Poland construction boss warns on industry outlook

Budimex CEO says companies will suffer without more help to tackle labour shortages

Poland’s construction industry could be lossmaking next year if the government does not do more to help the sector cope with the impact of labour shortages, the head of the country’s biggest construction group has warned.

Like much of central Europe, Poland’s economy is in the grip of a multiyear economic boom, fuelled by rock-bottom interest rates, surging private consumption and billions of euros in funding from the EU. However, with unemployment reaching record lows, labour shortages are emerging in some sectors. This, in turn, is leading to sharp wage increases which, together with rising materials prices, are putting mounting strain on companies’ margins.

Dariusz Blocher, chief executive of Budimex, majority-owned by Spain’s Ferrovial, said that the situation was particularly acute in Poland’s construction sector, where a rush to spend by European infrastructure funds before the end of the EU’s current budget period was driving a surge in activity.

“The situation is becoming harder every day,” he said, estimating that the Polish construction sector was short of 150,000 workers. “We [are facing] a peak of production. So for a relatively short period of time, like three or four years, we will need a mass of people.” In an attempt to ease the pressures on the country’s labour market, the government has already loosened the conditions on bringing in certain foreign workers on short-term contracts, and Poland has taken in more than 1m Ukrainian workers since 2014.

However, Mr Blocher said that the government should go further and consider allowing workers on short-term contracts from countries such as Ukraine to stay in Poland for up to three years, rather than the current maximum of one year.

He also called on the government to take into account the increasing labour pressures when setting project deadlines, and to introduce price indexing on public contracts, which typically merely pay a fixed fee. “Wages are growing something like 9 per cent a year in construction, and . . . our expectation is that double-digit growth in wages will come in the next few years — a cost which is not compensated by the government,” Mr Blocher said. “So what we are saying to them is: please make an agreement with us to introduce real price indexation.

Wages are one thing, but raw materials, services are another: everything is growing faster than we were expecting.” Mr Blocher said that if the situation did not ease, he expected Poland’s construction sector — which generates about €25bn in revenues each year — to slip into the red in 2019. “The profitability of the sector is going down.
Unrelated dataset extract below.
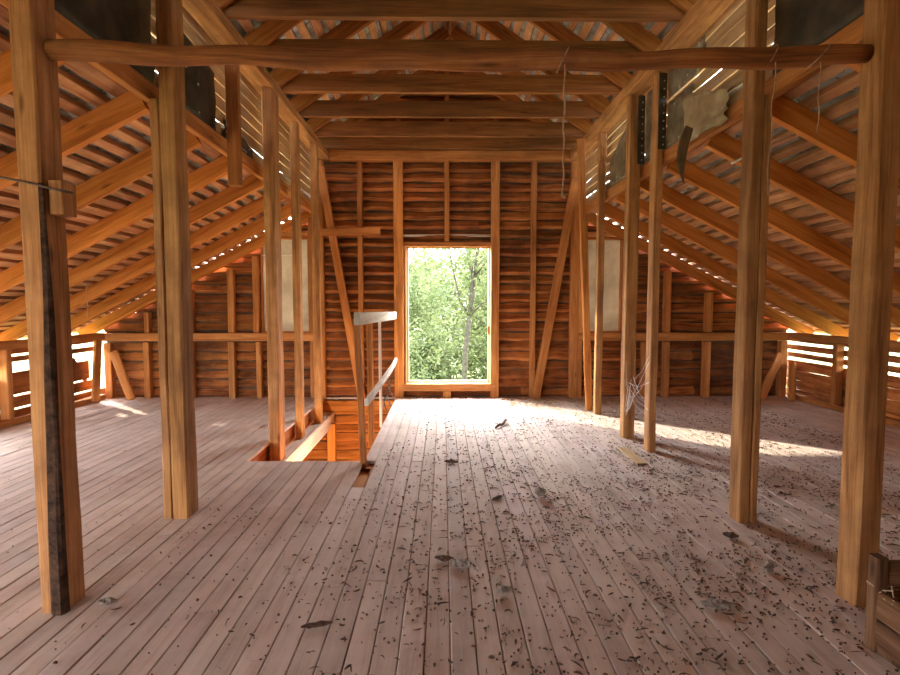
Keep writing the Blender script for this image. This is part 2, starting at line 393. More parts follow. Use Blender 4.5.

Last year the margin on [earnings before interest and tax] was 2.9 per cent.

This year it will be between 0.5 and 1 per cent, and we are expecting that if nothing changes, next year will be below zero,” he said. Mr Blocher said that big construction groups, and those supported by large shareholders, would be able to cope with the pressures.

But he warned that smaller groups, or those that had taken excessive risks, could go out of business. “Some of them of course may go bankrupt because the contractual conditions in the construction sector in Poland are quite difficult . . . If you are not performing on time, the penalties are huge, they can kill you within one month,” he said.

“Maybe some companies are more careful, more clever [than in the past]. But . . . we have Italian, Chinese [companies] who are entering the market, and they are offering crazy prices. So really we are aware about the situation and what can happen.”